**SUPPLIED INFORMATION:**
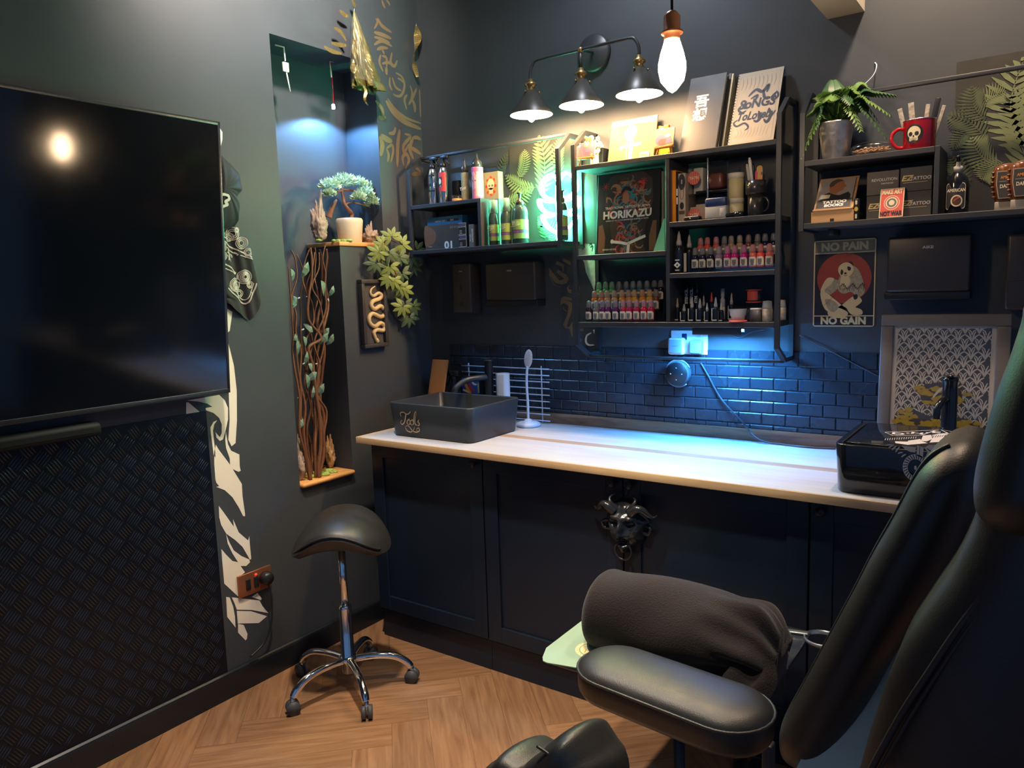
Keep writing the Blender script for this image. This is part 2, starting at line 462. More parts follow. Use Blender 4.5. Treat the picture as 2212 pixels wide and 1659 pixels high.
m_knob = mat('dark_knob', (0.010, 0.012, 0.018), 0.3)
def cabinet(x0, x1, doors, label):
    t = thing('base_cabinet', label, 'cabinet', ((x0 + x1) / 2, -0.28, 0), 'black shaker base cabinets')
    b = MB(); b.box(x0, x1, -0.545, -0.004, 0.12, 0.872, m_cab); b.box(x0, x1, -0.546, -0.03, 0.0, 0.12, m_cab); b.build('carcass', t)
    for a, c, hinge in doors:
        b = MB(); F0, F1, w = -0.546, -0.566, 0.062
        z0, z1 = 0.135, 0.866
        a += 0.002; c -= 0.002
        for q in ((a, a + w, z0, z1), (c - w, c, z0, z1), (a + w, c - w, z0, z0 + w), (a + w, c - w, z1 - w, z1)):
            b.box(q[0], q[1], F1, F0, q[2], q[3], m_cab, 0.0015, 1)
        b.box(a + w - 0.002, c - w + 0.002, F1 + 0.010, F0, z0 + w - 0.002, z1 - w + 0.002, m_cab)
        d = b.build('door', t)
        kx = a + 0.030 if hinge == 'R' else c - 0.030
        b = MB(); b.M = Matrix.Translation((kx, F1, 0.834)) @ Matrix.Rotation(PI / 2, 4, 'X')
        b.lathe([(0.006, 0), (0.006, 0.012), (0.013, 0.017), (0.015, 0.023), (0.012, 0.029), (0.0, 0.031)], m_knob, 14)
        b.build('knob', d)
    return t
cabinet(0.134, 0.725, [(0.134, 0.725, 'L')], 'black shaker cabinet with one door under the left sink')
cabinet(0.727, 1.916, [(0.727, 1.318, 'L'), (1.318, 1.916, 'R')], 'wide black two-door shaker cabinet with the devil mask hung on it')
cabinet(1.918, 3.28, [(1.918, 2.55, 'R'), (2.55, 3.28, 'L')], 'black shaker cabinet under the right sink, behind the tattoo chair')

# ------------------------------------------------------------------ devil mask on the cabinet doors
m_mask = mat('black_resin', (0.018, 0.020, 0.024), 0.24, spec=0.7, coat=0.3)
mk = thing('devil_mask', 'glossy black horned devil mask hanging on the middle cabinet doors', 'mask', (1.335, -0.567, 0.60))
Mk = FB(-0.567) @ Matrix.Translation((1.335, 0.70, 0)); 
def G(u, v, cu, cv, su, sv): return math.exp(-((u - cu) / su) ** 2 - ((v - cv) / sv) ** 2)
def mh(u, v):
    h = 0.042 * max(0, 1 - (u / 0.088) ** 2) ** 0.5
    h += 0.036 * G(u, v, 0, -0.005, 0.013, 0.030) + 0.016 * G(u, v, 0, -0.028, 0.020, 0.010)
    for s in (-1, 1):
        h += 0.020 * G(u, v, s * 0.032, 0.030 + 0.0, 0.026, 0.010) + 0.014 * G(u, v, s * 0.046, -0.018, 0.018, 0.018)
        h -= 0.020 * G(u, v, s * 0.030, 0.010, 0.013, 0.008); h += 0.010 * G(u, v, s * 0.030, 0.010, 0.006, 0.005)
        h += 0.010 * G(u, v, s * 0.022, -0.040, 0.007, 0.018)
        h += 0.012 * G(u, v, s * 0.060, -0.050, 0.010, 0.020)
    h -= 0.022 * G(u, v, 0, -0.052, 0.024, 0.008); h += 0.014 * G(u, v, 0, -0.070, 0.022, 0.008) + 0.018 * G(u, v, 0, -0.088, 0.014, 0.012)
    h += 0.004 * math.sin(u * 260) * G(u, v, 0, 0.062, 0.07, 0.02) + 0.003 * math.sin(v * 400 + u * 200) * (1 if abs(u) > 0.045 else 0)
    return h
b = MB(Mk)
def mfn(i, j):
    a = 2 * PI * i; r = j
    Rv = 0.098; dv = math.sin(a); du = math.cos(a)
    w = 0.074 * (1 - 0.42 * max(0, -dv) ** 1.3) + 0.006 * math.sin(9 * a)
    u = du * w * r; v = dv * (0.085 if dv > 0 else 0.110) * r
    return (u, v, max(0.0, mh(u, v) * (1 - r ** 6)) + 0.001)
b.grid(mfn, 56, 22, m_mask, wrap_u=True)
b.build('face', mk)
for s in (-1, 1):
    b = MB(Mk); b.tube(spline([(s * 0.030, 0.045, 0.035), (s * 0.052, 0.065, 0.045), (s * 0.072, 0.066, 0.040), (s * 0.090, 0.048, 0.03), (s * 0.104, 0.040, 0.022), (s * 0.116, 0.048, 0.018)], 5),
           [0.017 - 0.0155 * i / 25 + 0.0012 * (i % 2) for i in range(26)], m_mask, 10); b.build('horn', mk)
    b = MB(Mk); b.tube(spline([(s * 0.018, 0.052, 0.03), (s * 0.040, 0.074, 0.042), (s * 0.046, 0.092, 0.034), (s * 0.030, 0.104, 0.024)], 5), [0.011 - 0.009 * i / 15 for i in range(16)], m_mask, 8); b.build('brow_horn', mk)
    b = MB(Mk); b.tube(spline([(s * 0.064, 0.005, 0.006), (s * 0.088, -0.002, 0.012), (s * 0.082, -0.022, 0.012), (s * 0.062, -0.024, 0.008)], 5), 0.006, m_mask, 8); b.build('ear', mk)
b = MB(Mk)
for i in range(6):
    u = -0.020 + 0.008 * i; b.tube([(u, -0.043, 0.040), (u, -0.056 if i in (0, 5) else -0.049, 0.042)], [0.0035, 0.001], m_mask, 6)
b.build('teeth', mk)
b = MB(Mk); b.tube([(0.030 * math.cos(a), -0.086 + 0.030 * math.sin(a), 0.035) for a in [2 * PI * i / 24 for i in range(24)]], 0.0035, m_mask, 8, closed=True); b.build('ring', mk)
b = MB(Mk); b.tube([(0, 0.09, 0.012), (0.004, 0.115, 0.010), (0.0, 0.134, 0.006)], 0.002, m_mask, 6); b.build('cord', mk)

# ------------------------------------------------------------------ sinks
def basin(t, x0, x1, y0, y1, z1, m, r=0.03, taper=0.012, wall=0.014, depth=0.10):
    def ring(ins, z, rr): return [(x, y, z) for x, y in rrect(x0 + ins, x1 - ins, y0 + ins, y1 - ins, max(rr, 0.004), 5)]
    z0 = 0.9005
    rs = [ring(taper + 0.004, z0, r - 0.006), ring(taper, z0 + 0.004, r), ring(0, z1 - 0.003, r), ring(0.002, z1, r), ring(wall - 0.003, z1, r - wall + 0.004), ring(wall, z1 - 0.004, r - wall + 0.002),
          ring(wall + 0.012, z1 - depth + 0.012, r - wall + 0.006), ring(wall + 0.030, z1 - depth, r - 0.004)]
    n = len(rs[0]); vs = [p for q in rs for p in q]; fs = []
    for j in range(len(rs) - 1):
        for i in range(n): fs.append((j * n + i, j * n + (i + 1) % n, (j + 1) * n + (i + 1) % n, (j + 1) * n + i))
    fs.append(tuple(range(n - 1, -1, -1))); fs.append(tuple(range((len(rs) - 1) * n, len(rs) * n)))
    b = MB(); b.add(vs, fs, m, True); return b
m_goldtxt = mat('pale_gold_print', 'b89f7a', 0.4, metal=0.3)
sk = thing('basin', "matt black counter-top basin with gold 'Tools' lettering on its front", 'sink', (0.45, -0.38, 0.9005))
basin(sk, 0.232, 0.672, -0.556, -0.215, 1.040, m_matte_sink).build('bowl', sk)
# 'Tools' script lettering, drawn with a brush
b = MB(FB(-0.5550) @ Matrix.Translation((0.357, 0.962, 0)) @ Matrix.Scale(0.92, 4))
def dl(pts, w, q=0.0): b.stroke([(x / 1000, y / 1000) for x, y in pts], [w[i] / 1000 for i in range(len(w))], q, m_goldtxt)
mlean = 0.0006
b.M = b.M @ Matrix.Translation((0, 0, 0.0015))
dl([(-52, 25), (-55, 40), (-38, 46), (-15, 38), (2, 46), (6, 54)], (1.5, 4, 3, 4, 2))
dl([(-22, 40), (-26, 20), (-34, 0), (-48, -10), (-56, 0), (-46, 10)], (5, 6, 5, 3, 1.5))
for cx in (-8, 12): dl([(cx, 14), (cx - 8, 8), (cx - 8, -4), (cx, -8), (cx + 8, -2), (cx + 8, 10), (cx, 15), (cx + 6, 18)], (4, 5, 2, 4, 5, 2))
dl([(24, -4), (24, 14), (30, 44), (38, 54), (38, 40), (30, 10), (34, -6), (40, -4)], (3, 5, 3, 2, 3, 5, 2))
dl([(44, 6), (52, 18), (50, 8), (56, 0), (50, -8), (42, -6)], (2, 4, 5, 4, 2))
dl([(-30, -18), (-10, -14), (14, -34), (36, -38), (54, -30), (50, -18), (38, -24), (44, -36)], (1.5, 4, 5, 4, 3, 1.5))
dl([(-30, -22), (-18, -36), (4, -40), (22, -26), (26, -14)], (2, 4, 5, 3, 1))
b.build('lettering', sk)
tp = thing('tap', 'tall matt black tap with bent spout behind the left sink', 'tap', (0.47, -0.13, 0.9005))
c1 = onB(1058, 858, -0.13).x
b = MB(); b.lathe([(0.026, 0), (0.026, 0.008), (0.019, 0.012)], m_matte_sink, 20, (c1, -0.13, 0.9005)); b.lathe([(0.019, 0), (0.0185, 0.268), (0.021, 0.270), (0.021, 0.278)], m_matte_sink, 20, (c1, -0.13, 0.905)); b.build('column', tp)
b = MB(); b.tube(spline([(c1, -0.13, 1.105), (c1 - 0.02, -0.17, 1.105), (c1 - 0.055, -0.225, 1.098), (c1 - 0.078, -0.265, 1.070), (c1 - 0.082, -0.270, 1.052)], 5), [0.013] * 20 + [0.015], m_matte_sink, 14); b.build('spout', tp)
b = MB(); b.box(c1 - 0.033, c1 + 0.012, -0.145, -0.115, 1.184, 1.189, m_matte_sink, 0.002); b.build('lever', tp)

# right sink: glossy basin with a printed motif, letters on its rim
sr = thing('basin', 'glossy black basin with white motorbike motif, right end of worktop', 'sink', (2.23, -0.40, 0.9005))
basin(sr, 1.985, 2.50, -0.598, -0.225, 1.038, m_gloss, 0.035, 0.006, 0.016).build('bowl', sr)
m_motif = mat('white_transfer_print', 'ddd6cf', 0.45)
b = MB(FB(-0.598))
def q(*p): return [pB(x, y, -0.599) for x, y in zm(p, 1880, 880, 7.9)]
b.M = FB(-0.5988)
for off in (0,):
    wc = zm([(770, 1030)], 1880, 880, 7.9)[0]; cx, cz = pB(*wc, -0.599)
    b2 = circ(cx, cz, 0.030, 0.036, 32); b3 = circ(cx, cz, 0.018, 0.023, 32)
    for i in range(32):
        j = (i + 1) % 32
        b.flat([b2[i], b2[j], b3[j], b3[i]], 0.0002, m_motif)
    for i in range(26):
        a = 2 * PI * i / 26
        b.stroke([(cx + 0.019 * math.cos(a), cz + 0.024 * math.sin(a)), (cx + 0.029 * math.cos(a + .12), cz + 0.035 * math.sin(a + .12))], 0.0022, 0.0004, m_gloss, taper=False)
    b.flat(circ(cx, cz, 0.003, 0.006, 10), 0.0003, m_motif)
b.flat(q((530, 650), (780, 680), (765, 770), (680, 760), (590, 715)), 0.0002, m_motif)
b.flat(q((800, 650), (910, 680), (895, 870), (790, 820)), 0.0002, m_motif)
b.stroke(q((845, 665), (835, 840)), 0.0012, 0.0004, m_gloss, taper=False)
b.flat(q((920, 690), (1000, 640), (1160, 640), (1100, 720), (1000, 800), (940, 850), (980, 760)), 0.0002, m_motif)
b.flat(q((900, 870), (1010, 800), (960, 930), (880, 970)), 0.0002, m_motif)
for i in range(5): b.stroke(q((960 + 18 * i, 700 + 10 * i), (1010 + 18 * i, 740 + 10 * i)), 0.0012, 0.0004, m_gloss, taper=False)
for a, c in (((250, 650), (400, 640)), ((310, 690), (410, 645)), ((370, 730), (450, 655)), ((430, 765), (505, 670)), ((470, 790), (555, 770)), ((530, 850), (610, 800))):
    b.stroke(q(a, ((a[0] + c[0]) / 2, (a[1] + c[1]) / 2 - 8), c), 0.0035, 0.0002, m_motif)
for i in range(9): b.stroke(q((560 + 28 * i, 640 - 3 * i), (575 + 28 * i, 610 - 3 * i)), 0.0014, 0.0003, m_motif)
b.build('motif', sr)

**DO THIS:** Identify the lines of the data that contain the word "wide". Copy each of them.

**RIGHT ANSWER:**
Keep writing the Blender script for this image. This is part 2, starting at line 462. More parts follow. Use Blender 4.5. Treat the picture as 2212 pixels wide and 1659 pixels high.
cabinet(0.727, 1.916, [(0.727, 1.318, 'L'), (1.318, 1.916, 'R')], 'wide black two-door shaker cabinet with the devil mask hung on it')